El Río Hablador, como el referente prehispánico —el río de los yungas, dirá Porras— será uno de los elementos que ponderará no solo desde el punto de vista geográfico, sino como generador de los canales y asentamientos de la comarca de Lima. En cuanto al puente, se trata del Puente de Piedra o de Montesclaros, que está allí resistiendo incólume desde 1610. Finalmente, la Alameda de Micaela Villegas, o de Mérimée —haciendo referencia indirecta a la obra La carroza del Santísimo Sacramento— podría ser cualquiera de las históricas alamedas del Rímac: la de los Descalzos, la de Acho o la de Tajamar, todas dedicadas al paseo y al descanso.
Italo Calvino, en su libro Las ciudades invisibles, cuenta la historia de una ciudad, Maurilia, donde al viajero se le invita a revisar viejas postales, para que descubra lo bella que fue su ciudad y lo que es ahora.
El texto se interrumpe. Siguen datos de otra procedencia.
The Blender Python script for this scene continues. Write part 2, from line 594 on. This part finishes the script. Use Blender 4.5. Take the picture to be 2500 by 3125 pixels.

Parafraseando a Calvino y apoyados en la memoria de Porras, podríamos decir algo como esto: este río sucio y contaminado es el mismo río que generó este valle y el paisaje cultural prehispánico e hispánico que se construyó en él. De la ciudad colonial solo queda este maltratado puente que ha logrado resistir las crecidas del río, huaicos, terremotos y hasta una autopista que lo cruza por debajo. De las alamedas, solo queda la de los Descalzos. Las otras dos que acompañaban al río, la de Acho y la de Tajamar, son solo visibles en las viejas postales; ahora está la Vía de Atravesamiento, perdón, de Evitamiento.
La ciudad espera que tal vez algún día algún alcalde decida recuperar la memoria de Lima y tengamos un río ordenado y descontaminado, un Puente de Piedra recuperado con su sección original, con sus bancas de piedra en los tajamares, y una alameda que podría reaparecer allí donde hoy están los viejos estancos de la sal y del tabaco, guardando archivos y dependencias públicas que bien podrían estar en otro sitio. Entonces de verdad habremos recuperado nuestra memoria y podremos imaginar que la Flor de la Canela recoja la brisa del río, mientras camina airosa del puente a la alameda.